All tomorrow's parties Live

Nico

par Jérôme Florio le 24/09/2007

Note: 7.0    

En 1983, Nico n'avait plus grand-chose en commun avec la blonde et sculpturale walkyrie de l'époque Velvet Underground (1966) et de son premier disque folk et délicat, "Chelsea girl" (1967). Ceux qui ont le cœur bien accroché peuvent se procurer le DVD : Nico, les traits tirés, cheveux gras et pupilles dilatées, y est particulièrement flippante.

Nico a vécu sa vie selon ses propres règles, en dehors de toutes convenances sociales. Elle a refusé son statut de femme-objet, jusqu'à consciemment saccager sa beauté par des excès en tous genres. Epaulée par John Cale dès "The marble index" (1968), elle a tracé une voie musicale unique, aux confins de la musique médiévale, contemporaine et du rock. Elle dévoile sa vraie nature, une voix dure, à la fois sombre et maternelle : un chemin solitaire, qu'il est impossible d'ériger en quelconque exemple, et d'une cohérence presque terrifiante.

Au début des années 80, après six années de silence discographique (depuis "The end" en 1974), elle enregistre à Paris "Drama of exile" : un naufrage. Un disque glacial aux sonorités funk-rock synthétiques, avec une section rythmique moyen-orientale… Nico, comme absente, flotte sur le disque sans y être et laisse voguer le navire. "Drama of exile", c'est le son peu glamour de l'héroïne, froid et insensible. "All tomorrow's parties" présente deux concerts enregistrés en 1983, captés avec une qualité de son très passable. Le manager de Nico lui colle un drôle de backing-band, The Blue Orchids, un groupe post-punk de Manchester : s'ensuivent des tournées rendues extrêmes par le comportement addict de la chanteuse, astre noir autour duquel gravitent ses musiciens (le clavier James Young, qui l'accompagnera six ans durant, n'en est pas sorti indemne).

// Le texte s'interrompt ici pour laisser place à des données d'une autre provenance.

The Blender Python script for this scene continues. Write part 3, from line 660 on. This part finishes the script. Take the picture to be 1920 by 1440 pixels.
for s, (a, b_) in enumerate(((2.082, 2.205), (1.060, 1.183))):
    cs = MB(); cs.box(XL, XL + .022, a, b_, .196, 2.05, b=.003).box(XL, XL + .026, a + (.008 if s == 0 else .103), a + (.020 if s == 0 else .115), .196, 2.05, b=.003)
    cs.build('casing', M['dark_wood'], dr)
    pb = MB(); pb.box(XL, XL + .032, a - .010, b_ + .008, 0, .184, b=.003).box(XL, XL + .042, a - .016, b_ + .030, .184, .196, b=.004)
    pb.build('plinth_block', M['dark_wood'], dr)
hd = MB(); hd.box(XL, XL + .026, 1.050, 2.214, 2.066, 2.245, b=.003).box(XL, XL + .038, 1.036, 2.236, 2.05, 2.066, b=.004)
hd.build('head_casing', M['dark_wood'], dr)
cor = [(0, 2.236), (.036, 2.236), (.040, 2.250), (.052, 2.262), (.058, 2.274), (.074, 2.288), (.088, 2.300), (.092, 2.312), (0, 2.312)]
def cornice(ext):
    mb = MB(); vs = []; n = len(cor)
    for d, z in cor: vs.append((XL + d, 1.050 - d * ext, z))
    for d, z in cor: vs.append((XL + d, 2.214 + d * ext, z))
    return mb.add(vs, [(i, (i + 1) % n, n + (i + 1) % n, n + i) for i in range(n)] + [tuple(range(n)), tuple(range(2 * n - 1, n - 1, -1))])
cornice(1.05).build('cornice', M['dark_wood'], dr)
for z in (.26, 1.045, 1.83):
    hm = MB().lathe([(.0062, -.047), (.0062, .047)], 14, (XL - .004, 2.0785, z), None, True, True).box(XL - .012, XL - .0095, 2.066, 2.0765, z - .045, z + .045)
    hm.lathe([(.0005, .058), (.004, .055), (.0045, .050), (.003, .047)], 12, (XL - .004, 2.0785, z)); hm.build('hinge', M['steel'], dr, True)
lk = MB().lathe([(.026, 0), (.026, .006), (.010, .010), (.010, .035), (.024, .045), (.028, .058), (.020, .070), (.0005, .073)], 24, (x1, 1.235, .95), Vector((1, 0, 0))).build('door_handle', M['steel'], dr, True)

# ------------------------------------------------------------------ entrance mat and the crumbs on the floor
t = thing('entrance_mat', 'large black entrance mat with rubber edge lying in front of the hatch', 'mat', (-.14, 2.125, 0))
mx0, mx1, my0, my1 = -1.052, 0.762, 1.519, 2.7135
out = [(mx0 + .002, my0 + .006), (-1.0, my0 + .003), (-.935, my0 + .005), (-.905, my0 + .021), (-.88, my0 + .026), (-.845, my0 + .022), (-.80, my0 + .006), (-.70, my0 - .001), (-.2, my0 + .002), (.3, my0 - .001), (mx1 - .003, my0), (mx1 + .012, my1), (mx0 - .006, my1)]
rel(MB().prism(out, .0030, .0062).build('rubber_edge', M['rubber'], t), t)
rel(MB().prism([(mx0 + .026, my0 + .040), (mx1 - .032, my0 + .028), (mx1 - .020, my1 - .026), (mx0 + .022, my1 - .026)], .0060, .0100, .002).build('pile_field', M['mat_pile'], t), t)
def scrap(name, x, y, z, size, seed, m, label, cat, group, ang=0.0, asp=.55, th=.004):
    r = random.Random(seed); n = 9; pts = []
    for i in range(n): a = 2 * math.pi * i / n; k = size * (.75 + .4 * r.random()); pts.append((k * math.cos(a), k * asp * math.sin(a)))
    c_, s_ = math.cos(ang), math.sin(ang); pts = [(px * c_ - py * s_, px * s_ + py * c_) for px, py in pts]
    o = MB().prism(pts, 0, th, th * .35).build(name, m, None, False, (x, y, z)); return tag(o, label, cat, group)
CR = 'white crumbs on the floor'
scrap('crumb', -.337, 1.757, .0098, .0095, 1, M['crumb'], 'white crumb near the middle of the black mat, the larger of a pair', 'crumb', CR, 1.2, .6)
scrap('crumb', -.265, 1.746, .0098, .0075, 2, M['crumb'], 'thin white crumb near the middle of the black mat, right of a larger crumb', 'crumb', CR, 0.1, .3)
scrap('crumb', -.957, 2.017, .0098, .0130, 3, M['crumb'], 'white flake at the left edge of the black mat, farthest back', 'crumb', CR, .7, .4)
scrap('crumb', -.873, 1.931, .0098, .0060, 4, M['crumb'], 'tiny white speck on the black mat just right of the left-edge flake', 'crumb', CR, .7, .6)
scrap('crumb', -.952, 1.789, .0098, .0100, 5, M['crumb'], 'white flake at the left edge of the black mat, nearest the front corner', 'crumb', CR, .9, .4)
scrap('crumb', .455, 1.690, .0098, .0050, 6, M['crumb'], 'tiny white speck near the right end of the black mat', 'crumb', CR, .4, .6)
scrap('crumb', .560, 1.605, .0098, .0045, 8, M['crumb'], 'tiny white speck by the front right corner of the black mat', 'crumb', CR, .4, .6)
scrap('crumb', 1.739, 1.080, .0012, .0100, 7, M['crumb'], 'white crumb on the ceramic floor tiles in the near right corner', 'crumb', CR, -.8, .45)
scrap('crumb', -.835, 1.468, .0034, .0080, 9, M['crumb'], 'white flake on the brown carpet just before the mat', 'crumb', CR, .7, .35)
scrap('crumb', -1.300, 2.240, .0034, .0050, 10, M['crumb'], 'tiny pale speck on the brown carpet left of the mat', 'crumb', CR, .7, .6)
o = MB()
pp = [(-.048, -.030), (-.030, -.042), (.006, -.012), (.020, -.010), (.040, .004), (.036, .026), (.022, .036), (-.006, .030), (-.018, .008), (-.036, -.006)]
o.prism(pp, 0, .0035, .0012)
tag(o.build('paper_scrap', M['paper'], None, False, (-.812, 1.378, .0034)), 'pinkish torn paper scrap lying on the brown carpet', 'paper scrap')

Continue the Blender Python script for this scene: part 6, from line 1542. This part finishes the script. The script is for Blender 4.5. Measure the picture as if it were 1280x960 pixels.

Pour le premier Cd, "Incognito", on est dans le flou : on ne sait ni où il a été enregistré, ni qui joue avec Nico (à l'exception de James Young). Le deuxième provient du Library Theater de Manchester, ce sont les Blue Orchids qui l'accompagnent sur les titres récents ("Saeta", "60/40", "Vegas", "Genghis Khan", "Purple lips"). Avec eux, la musique de Nico est rigide et tribale, tranchante comme un rasoir. Ce n'est certainement pas innocent : elle peut ainsi gagner le staut de mère putative des Siouxsie et autres rejetons du mouvement gothique et cold-wave. Mais sa personnalité explose les carcans. Echappe au carnage le moment du show où Nico joue seule à l'harmonium ses titres les plus anciens ("Janitor of lunacy", "Tananore", "Afraid", No one is there", "Frozen warnings"), pour un parterre de crêtes et de corbeaux.

Ces enregistrements ont valeur de document et sont avant tout réservés aux amateurs. Les autres, qui veulent découvrir, s'orienteront de préférence vers "Desertshore", "The marble index" ou "Chelsea girl". "All tomorrow's parties" montre un personnage insondable, loin d'être en paix à quarante ans passés, qui nous parle depuis le pays de l'autodestruction et de la déchéance. Nico est allée dans des endroits où personne ne pouvait la suivre.